Hysteria

There is a moment in Hysteria where the film cuts to the victim’s point of view for a sudden outburst of violence that genuinely startles. It is an A-level shot stranded in a B-level picture, and it tells you everything about what this film could have been.
Robert Webber plays Chris Smith, an amnesiac pieced back together after a car accident by a kindly psychiatrist and installed in a swanky London penthouse. Who is paying for all this? Chris doesn’t know. He doesn’t know much. He hears voices. He sees things. Every clue he follows leads somewhere ugly.
If you’ve seen Hammer’s The Full Treatment from 1960, you’ve seen this before, because writer-producer Jimmy Sangster has essentially restaged that film’s plot—car accident, amnesia, psychiatrist, crumbling sanity—on a tighter budget with more twists. More twists do not always mean more fun.
At his best, Webber evokes a discount William Holden. Holden built a career convincing audiences to forgive his characters everything. Webber doesn’t have that trick fully mastered, but you tolerate him, which, for this material, is enough. He convinces as a guy who could have gone far if effort weren’t a foreign concept, and he wears the confusion of amnesia well. You believe he doesn’t know who he is. You also believe he wasn’t trying very hard to find out before the accident, either.
The real star is director Freddie Francis, a gifted cinematographer who knew what to do with a camera even when nobody gave him anywhere interesting to point it. Most of the film takes place in a single penthouse apartment, but Francis makes it work. When Chris arrives at his new lodgings, Francis cuts to an overhead shot showing him alone in the vast empty parking lot, then crash zooms in. The painted lines of the parking spaces become a cage. Isolation and confinement in one image.

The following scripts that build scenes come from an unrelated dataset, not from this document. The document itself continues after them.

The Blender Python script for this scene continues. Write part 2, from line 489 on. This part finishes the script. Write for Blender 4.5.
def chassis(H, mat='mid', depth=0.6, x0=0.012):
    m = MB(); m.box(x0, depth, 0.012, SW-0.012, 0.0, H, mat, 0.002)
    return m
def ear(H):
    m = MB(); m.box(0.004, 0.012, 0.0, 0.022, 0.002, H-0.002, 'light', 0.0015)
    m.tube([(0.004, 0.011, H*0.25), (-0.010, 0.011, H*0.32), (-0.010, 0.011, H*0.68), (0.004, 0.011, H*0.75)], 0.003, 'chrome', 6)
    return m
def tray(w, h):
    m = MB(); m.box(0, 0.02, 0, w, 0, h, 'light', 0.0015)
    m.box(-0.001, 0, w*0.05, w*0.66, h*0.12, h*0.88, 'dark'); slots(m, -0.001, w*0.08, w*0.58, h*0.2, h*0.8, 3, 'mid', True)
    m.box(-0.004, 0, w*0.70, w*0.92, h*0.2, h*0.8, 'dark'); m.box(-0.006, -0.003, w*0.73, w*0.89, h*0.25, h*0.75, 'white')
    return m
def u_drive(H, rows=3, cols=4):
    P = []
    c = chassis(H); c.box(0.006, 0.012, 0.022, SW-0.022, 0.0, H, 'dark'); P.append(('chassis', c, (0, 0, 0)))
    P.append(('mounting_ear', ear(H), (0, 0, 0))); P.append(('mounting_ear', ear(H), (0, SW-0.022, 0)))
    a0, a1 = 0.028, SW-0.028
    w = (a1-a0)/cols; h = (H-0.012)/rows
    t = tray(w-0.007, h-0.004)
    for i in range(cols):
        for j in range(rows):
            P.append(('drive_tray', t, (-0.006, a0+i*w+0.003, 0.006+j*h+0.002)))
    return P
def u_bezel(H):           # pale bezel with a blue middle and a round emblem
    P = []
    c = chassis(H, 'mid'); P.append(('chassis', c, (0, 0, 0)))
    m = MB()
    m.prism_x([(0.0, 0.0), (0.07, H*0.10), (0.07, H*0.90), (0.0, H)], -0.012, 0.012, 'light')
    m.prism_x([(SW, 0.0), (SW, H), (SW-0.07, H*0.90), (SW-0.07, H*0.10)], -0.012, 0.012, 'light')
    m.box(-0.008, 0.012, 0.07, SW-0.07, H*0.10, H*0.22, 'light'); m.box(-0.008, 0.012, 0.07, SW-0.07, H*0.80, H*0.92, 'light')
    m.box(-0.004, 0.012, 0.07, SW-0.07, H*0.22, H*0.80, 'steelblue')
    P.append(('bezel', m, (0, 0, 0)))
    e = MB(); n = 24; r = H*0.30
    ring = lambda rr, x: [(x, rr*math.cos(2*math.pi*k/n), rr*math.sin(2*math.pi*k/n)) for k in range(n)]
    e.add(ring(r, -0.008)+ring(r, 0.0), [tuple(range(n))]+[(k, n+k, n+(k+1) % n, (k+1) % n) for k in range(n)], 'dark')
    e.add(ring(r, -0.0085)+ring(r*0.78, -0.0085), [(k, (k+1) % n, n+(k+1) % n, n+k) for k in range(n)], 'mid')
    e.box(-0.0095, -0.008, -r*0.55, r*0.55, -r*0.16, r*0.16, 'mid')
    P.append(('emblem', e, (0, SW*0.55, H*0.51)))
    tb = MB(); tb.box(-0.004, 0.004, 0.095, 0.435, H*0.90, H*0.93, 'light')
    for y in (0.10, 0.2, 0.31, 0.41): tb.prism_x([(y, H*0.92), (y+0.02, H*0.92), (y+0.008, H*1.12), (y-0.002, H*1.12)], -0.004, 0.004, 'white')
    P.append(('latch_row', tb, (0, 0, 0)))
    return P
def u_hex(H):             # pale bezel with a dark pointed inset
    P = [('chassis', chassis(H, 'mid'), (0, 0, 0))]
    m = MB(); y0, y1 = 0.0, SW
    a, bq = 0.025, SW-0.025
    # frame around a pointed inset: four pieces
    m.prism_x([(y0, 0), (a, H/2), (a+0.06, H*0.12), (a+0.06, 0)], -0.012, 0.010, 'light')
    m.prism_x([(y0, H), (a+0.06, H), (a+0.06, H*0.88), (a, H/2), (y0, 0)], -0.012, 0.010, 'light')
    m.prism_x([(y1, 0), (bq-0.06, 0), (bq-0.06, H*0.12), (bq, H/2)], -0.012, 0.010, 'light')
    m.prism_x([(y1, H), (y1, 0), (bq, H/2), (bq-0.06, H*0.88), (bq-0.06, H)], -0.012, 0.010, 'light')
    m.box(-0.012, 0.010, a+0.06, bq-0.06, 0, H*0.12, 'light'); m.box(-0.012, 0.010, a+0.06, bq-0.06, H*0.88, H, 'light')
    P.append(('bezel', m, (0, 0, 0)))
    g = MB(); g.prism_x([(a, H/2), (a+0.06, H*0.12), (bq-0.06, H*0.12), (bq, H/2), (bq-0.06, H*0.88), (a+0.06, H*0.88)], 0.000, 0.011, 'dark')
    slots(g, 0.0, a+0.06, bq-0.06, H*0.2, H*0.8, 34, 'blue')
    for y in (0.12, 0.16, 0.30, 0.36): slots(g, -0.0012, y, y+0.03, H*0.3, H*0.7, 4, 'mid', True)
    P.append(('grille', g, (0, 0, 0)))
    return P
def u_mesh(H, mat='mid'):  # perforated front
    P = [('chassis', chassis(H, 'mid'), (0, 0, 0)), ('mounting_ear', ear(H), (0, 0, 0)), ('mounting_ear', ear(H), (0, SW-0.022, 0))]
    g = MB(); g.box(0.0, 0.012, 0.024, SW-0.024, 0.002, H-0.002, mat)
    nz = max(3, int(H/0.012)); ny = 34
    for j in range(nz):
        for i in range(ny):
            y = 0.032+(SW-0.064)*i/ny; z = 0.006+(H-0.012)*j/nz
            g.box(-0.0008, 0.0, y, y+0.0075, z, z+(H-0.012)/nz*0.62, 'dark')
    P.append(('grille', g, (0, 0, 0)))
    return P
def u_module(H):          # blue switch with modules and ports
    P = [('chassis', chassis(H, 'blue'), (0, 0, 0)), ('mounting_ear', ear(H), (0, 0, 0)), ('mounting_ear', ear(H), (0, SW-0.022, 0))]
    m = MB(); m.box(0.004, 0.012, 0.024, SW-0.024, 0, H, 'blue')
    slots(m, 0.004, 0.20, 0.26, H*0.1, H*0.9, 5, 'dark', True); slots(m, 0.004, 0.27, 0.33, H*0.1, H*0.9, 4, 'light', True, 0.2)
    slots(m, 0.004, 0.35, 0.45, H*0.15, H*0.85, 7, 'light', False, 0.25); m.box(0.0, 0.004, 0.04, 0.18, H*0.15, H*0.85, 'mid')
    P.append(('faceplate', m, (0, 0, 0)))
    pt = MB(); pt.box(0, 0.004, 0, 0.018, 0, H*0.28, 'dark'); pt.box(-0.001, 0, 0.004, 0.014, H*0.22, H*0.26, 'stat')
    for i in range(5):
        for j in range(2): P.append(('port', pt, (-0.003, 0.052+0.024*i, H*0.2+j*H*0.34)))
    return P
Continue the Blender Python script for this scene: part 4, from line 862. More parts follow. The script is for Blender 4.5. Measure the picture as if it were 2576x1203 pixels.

Francis also has a knack for cross-cutting: a seltzer bottle spraying Chris in the face dissolves into a drink being poured, a character lighting a pipe cuts to another putting out a cigarette. It’s playful, confident work.
But Francis can only do so much with Sangster’s script, which is built on contrivances stacked like a house of cards in a draft. Chris possesses a torn magazine photo of a woman. He tracks down the photographer, barges in, and bullies the man with questions. Yet he never asks her name. Of course he doesn’t. If he had a name, he could verify things, and the movie would be over in twenty minutes. The plot needs him stupid, so stupid he becomes. By the climax, one character actually demands of another: “Why did you have to make it so complicated?” It is a question the audience has been asking for some time.
Hysteria is a minor Hammer thriller that moves briskly enough and looks better than it has any right to. Francis gives it visual wit. Webber gives it a passable leading man. Sangster gives it a story that doesn’t survive the car ride home.